BEGIN Supplied material

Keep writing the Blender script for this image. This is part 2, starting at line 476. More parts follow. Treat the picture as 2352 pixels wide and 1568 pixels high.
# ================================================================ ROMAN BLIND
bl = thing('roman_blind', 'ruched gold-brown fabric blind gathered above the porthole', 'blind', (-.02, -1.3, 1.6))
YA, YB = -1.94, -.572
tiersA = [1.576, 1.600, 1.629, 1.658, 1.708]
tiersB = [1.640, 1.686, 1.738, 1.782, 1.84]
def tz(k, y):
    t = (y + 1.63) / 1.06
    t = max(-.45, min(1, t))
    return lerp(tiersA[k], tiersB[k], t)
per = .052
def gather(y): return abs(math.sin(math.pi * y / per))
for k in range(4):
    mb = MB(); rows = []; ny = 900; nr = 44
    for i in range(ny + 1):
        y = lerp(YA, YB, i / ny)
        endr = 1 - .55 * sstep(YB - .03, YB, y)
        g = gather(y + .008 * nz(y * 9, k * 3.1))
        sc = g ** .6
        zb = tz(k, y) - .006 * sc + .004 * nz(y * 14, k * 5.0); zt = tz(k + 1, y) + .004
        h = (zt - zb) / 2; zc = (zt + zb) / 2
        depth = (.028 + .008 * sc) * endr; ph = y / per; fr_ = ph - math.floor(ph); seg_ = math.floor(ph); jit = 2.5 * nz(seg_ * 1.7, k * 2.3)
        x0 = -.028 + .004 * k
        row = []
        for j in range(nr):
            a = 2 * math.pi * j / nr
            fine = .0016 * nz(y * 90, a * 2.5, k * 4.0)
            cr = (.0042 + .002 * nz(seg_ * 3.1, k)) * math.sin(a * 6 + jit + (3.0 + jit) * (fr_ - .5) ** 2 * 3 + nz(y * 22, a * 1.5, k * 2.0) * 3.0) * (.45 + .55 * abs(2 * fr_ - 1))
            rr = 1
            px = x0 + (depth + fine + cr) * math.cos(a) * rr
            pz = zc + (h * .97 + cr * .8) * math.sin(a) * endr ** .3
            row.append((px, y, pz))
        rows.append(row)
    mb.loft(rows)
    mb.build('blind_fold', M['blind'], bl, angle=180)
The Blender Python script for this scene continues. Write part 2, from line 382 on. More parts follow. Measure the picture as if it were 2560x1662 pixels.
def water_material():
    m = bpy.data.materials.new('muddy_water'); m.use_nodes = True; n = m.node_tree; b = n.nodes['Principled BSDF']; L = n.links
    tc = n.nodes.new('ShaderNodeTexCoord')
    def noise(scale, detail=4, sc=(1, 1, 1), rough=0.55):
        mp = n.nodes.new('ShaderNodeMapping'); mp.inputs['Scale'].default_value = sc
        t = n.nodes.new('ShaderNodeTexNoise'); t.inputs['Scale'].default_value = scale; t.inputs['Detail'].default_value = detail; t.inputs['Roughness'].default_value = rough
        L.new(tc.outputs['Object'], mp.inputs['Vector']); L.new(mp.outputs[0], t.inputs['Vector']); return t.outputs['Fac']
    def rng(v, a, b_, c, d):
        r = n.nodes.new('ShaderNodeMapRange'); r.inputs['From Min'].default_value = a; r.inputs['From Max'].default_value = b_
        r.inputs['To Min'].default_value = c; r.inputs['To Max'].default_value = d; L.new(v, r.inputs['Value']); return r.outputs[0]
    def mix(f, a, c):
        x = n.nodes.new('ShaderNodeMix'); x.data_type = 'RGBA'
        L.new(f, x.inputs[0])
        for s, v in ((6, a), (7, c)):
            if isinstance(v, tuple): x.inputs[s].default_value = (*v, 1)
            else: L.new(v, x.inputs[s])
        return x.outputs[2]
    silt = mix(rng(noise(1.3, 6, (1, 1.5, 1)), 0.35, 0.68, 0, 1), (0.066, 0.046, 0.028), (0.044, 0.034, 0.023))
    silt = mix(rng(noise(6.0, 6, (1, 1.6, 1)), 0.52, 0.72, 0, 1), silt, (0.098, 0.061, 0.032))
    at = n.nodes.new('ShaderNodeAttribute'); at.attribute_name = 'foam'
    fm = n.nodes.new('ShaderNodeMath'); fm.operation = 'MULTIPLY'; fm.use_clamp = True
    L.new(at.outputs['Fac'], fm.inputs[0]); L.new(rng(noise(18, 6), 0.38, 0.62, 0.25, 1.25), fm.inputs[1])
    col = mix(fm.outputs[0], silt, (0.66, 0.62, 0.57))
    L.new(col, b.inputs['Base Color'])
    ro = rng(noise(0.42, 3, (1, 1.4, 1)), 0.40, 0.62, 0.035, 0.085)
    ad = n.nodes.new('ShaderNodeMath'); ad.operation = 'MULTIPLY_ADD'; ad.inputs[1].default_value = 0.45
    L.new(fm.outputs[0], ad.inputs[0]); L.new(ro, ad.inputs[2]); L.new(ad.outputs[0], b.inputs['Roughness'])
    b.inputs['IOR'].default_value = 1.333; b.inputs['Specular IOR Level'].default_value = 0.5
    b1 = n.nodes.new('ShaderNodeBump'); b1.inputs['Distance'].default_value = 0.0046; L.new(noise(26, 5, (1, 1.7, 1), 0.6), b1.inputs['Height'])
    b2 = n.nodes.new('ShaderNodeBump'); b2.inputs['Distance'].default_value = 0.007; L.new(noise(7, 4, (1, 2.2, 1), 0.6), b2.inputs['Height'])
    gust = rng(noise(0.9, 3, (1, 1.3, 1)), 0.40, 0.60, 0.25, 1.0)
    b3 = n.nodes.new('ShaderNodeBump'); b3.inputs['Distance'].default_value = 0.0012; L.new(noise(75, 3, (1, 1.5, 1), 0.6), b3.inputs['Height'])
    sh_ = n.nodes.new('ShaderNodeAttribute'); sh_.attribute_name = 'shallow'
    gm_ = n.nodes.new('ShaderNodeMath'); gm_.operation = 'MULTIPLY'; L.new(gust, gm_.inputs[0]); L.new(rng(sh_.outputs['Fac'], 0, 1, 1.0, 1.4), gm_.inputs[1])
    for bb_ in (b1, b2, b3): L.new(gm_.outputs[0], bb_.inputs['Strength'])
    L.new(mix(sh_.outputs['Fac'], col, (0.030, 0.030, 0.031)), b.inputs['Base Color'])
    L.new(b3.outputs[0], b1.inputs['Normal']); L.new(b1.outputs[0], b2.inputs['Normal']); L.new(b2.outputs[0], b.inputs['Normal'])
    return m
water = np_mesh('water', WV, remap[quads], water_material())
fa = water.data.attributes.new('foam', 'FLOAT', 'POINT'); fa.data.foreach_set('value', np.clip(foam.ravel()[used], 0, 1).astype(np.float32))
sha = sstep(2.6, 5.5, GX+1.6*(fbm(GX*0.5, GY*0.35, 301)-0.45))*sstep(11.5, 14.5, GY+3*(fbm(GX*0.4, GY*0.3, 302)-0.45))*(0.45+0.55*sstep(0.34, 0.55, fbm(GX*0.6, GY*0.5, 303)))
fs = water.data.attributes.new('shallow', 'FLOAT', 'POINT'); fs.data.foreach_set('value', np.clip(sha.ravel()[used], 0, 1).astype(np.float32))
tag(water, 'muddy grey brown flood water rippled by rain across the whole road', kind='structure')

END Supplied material

Short problem: Output the full listing without altering anything.

Solved exercise:
Keep writing the Blender script for this image. This is part 2, starting at line 476. More parts follow. Treat the picture as 2352 pixels wide and 1568 pixels high.
# ================================================================ ROMAN BLIND
bl = thing('roman_blind', 'ruched gold-brown fabric blind gathered above the porthole', 'blind', (-.02, -1.3, 1.6))
YA, YB = -1.94, -.572
tiersA = [1.576, 1.600, 1.629, 1.658, 1.708]
tiersB = [1.640, 1.686, 1.738, 1.782, 1.84]
def tz(k, y):
    t = (y + 1.63) / 1.06
    t = max(-.45, min(1, t))
    return lerp(tiersA[k], tiersB[k], t)
per = .052
def gather(y): return abs(math.sin(math.pi * y / per))
for k in range(4):
    mb = MB(); rows = []; ny = 900; nr = 44
    for i in range(ny + 1):
        y = lerp(YA, YB, i / ny)
        endr = 1 - .55 * sstep(YB - .03, YB, y)
        g = gather(y + .008 * nz(y * 9, k * 3.1))
        sc = g ** .6
        zb = tz(k, y) - .006 * sc + .004 * nz(y * 14, k * 5.0); zt = tz(k + 1, y) + .004
        h = (zt - zb) / 2; zc = (zt + zb) / 2
        depth = (.028 + .008 * sc) * endr; ph = y / per; fr_ = ph - math.floor(ph); seg_ = math.floor(ph); jit = 2.5 * nz(seg_ * 1.7, k * 2.3)
        x0 = -.028 + .004 * k
        row = []
        for j in range(nr):
            a = 2 * math.pi * j / nr
            fine = .0016 * nz(y * 90, a * 2.5, k * 4.0)
            cr = (.0042 + .002 * nz(seg_ * 3.1, k)) * math.sin(a * 6 + jit + (3.0 + jit) * (fr_ - .5) ** 2 * 3 + nz(y * 22, a * 1.5, k * 2.0) * 3.0) * (.45 + .55 * abs(2 * fr_ - 1))
            rr = 1
            px = x0 + (depth + fine + cr) * math.cos(a) * rr
            pz = zc + (h * .97 + cr * .8) * math.sin(a) * endr ** .3
            row.append((px, y, pz))
        rows.append(row)
    mb.loft(rows)
    mb.build('blind_fold', M['blind'], bl, angle=180)
The Blender Python script for this scene continues. Write part 2, from line 382 on. More parts follow. Measure the picture as if it were 2560x1662 pixels.
def water_material():
    m = bpy.data.materials.new('muddy_water'); m.use_nodes = True; n = m.node_tree; b = n.nodes['Principled BSDF']; L = n.links
    tc = n.nodes.new('ShaderNodeTexCoord')
    def noise(scale, detail=4, sc=(1, 1, 1), rough=0.55):
        mp = n.nodes.new('ShaderNodeMapping'); mp.inputs['Scale'].default_value = sc
        t = n.nodes.new('ShaderNodeTexNoise'); t.inputs['Scale'].default_value = scale; t.inputs['Detail'].default_value = detail; t.inputs['Roughness'].default_value = rough
        L.new(tc.outputs['Object'], mp.inputs['Vector']); L.new(mp.outputs[0], t.inputs['Vector']); return t.outputs['Fac']
    def rng(v, a, b_, c, d):
        r = n.nodes.new('ShaderNodeMapRange'); r.inputs['From Min'].default_value = a; r.inputs['From Max'].default_value = b_
        r.inputs['To Min'].default_value = c; r.inputs['To Max'].default_value = d; L.new(v, r.inputs['Value']); return r.outputs[0]
    def mix(f, a, c):
        x = n.nodes.new('ShaderNodeMix'); x.data_type = 'RGBA'
        L.new(f, x.inputs[0])
        for s, v in ((6, a), (7, c)):
            if isinstance(v, tuple): x.inputs[s].default_value = (*v, 1)
            else: L.new(v, x.inputs[s])
        return x.outputs[2]
    silt = mix(rng(noise(1.3, 6, (1, 1.5, 1)), 0.35, 0.68, 0, 1), (0.066, 0.046, 0.028), (0.044, 0.034, 0.023))
    silt = mix(rng(noise(6.0, 6, (1, 1.6, 1)), 0.52, 0.72, 0, 1), silt, (0.098, 0.061, 0.032))
    at = n.nodes.new('ShaderNodeAttribute'); at.attribute_name = 'foam'
    fm = n.nodes.new('ShaderNodeMath'); fm.operation = 'MULTIPLY'; fm.use_clamp = True
    L.new(at.outputs['Fac'], fm.inputs[0]); L.new(rng(noise(18, 6), 0.38, 0.62, 0.25, 1.25), fm.inputs[1])
    col = mix(fm.outputs[0], silt, (0.66, 0.62, 0.57))
    L.new(col, b.inputs['Base Color'])
    ro = rng(noise(0.42, 3, (1, 1.4, 1)), 0.40, 0.62, 0.035, 0.085)
    ad = n.nodes.new('ShaderNodeMath'); ad.operation = 'MULTIPLY_ADD'; ad.inputs[1].default_value = 0.45
    L.new(fm.outputs[0], ad.inputs[0]); L.new(ro, ad.inputs[2]); L.new(ad.outputs[0], b.inputs['Roughness'])
    b.inputs['IOR'].default_value = 1.333; b.inputs['Specular IOR Level'].default_value = 0.5
    b1 = n.nodes.new('ShaderNodeBump'); b1.inputs['Distance'].default_value = 0.0046; L.new(noise(26, 5, (1, 1.7, 1), 0.6), b1.inputs['Height'])
    b2 = n.nodes.new('ShaderNodeBump'); b2.inputs['Distance'].default_value = 0.007; L.new(noise(7, 4, (1, 2.2, 1), 0.6), b2.inputs['Height'])
    gust = rng(noise(0.9, 3, (1, 1.3, 1)), 0.40, 0.60, 0.25, 1.0)
    b3 = n.nodes.new('ShaderNodeBump'); b3.inputs['Distance'].default_value = 0.0012; L.new(noise(75, 3, (1, 1.5, 1), 0.6), b3.inputs['Height'])
    sh_ = n.nodes.new('ShaderNodeAttribute'); sh_.attribute_name = 'shallow'
    gm_ = n.nodes.new('ShaderNodeMath'); gm_.operation = 'MULTIPLY'; L.new(gust, gm_.inputs[0]); L.new(rng(sh_.outputs['Fac'], 0, 1, 1.0, 1.4), gm_.inputs[1])
    for bb_ in (b1, b2, b3): L.new(gm_.outputs[0], bb_.inputs['Strength'])
    L.new(mix(sh_.outputs['Fac'], col, (0.030, 0.030, 0.031)), b.inputs['Base Color'])
    L.new(b3.outputs[0], b1.inputs['Normal']); L.new(b1.outputs[0], b2.inputs['Normal']); L.new(b2.outputs[0], b.inputs['Normal'])
    return m
water = np_mesh('water', WV, remap[quads], water_material())
fa = water.data.attributes.new('foam', 'FLOAT', 'POINT'); fa.data.foreach_set('value', np.clip(foam.ravel()[used], 0, 1).astype(np.float32))
sha = sstep(2.6, 5.5, GX+1.6*(fbm(GX*0.5, GY*0.35, 301)-0.45))*sstep(11.5, 14.5, GY+3*(fbm(GX*0.4, GY*0.3, 302)-0.45))*(0.45+0.55*sstep(0.34, 0.55, fbm(GX*0.6, GY*0.5, 303)))
fs = water.data.attributes.new('shallow', 'FLOAT', 'POINT'); fs.data.foreach_set('value', np.clip(sha.ravel()[used], 0, 1).astype(np.float32))
tag(water, 'muddy grey brown flood water rippled by rain across the whole road', kind='structure')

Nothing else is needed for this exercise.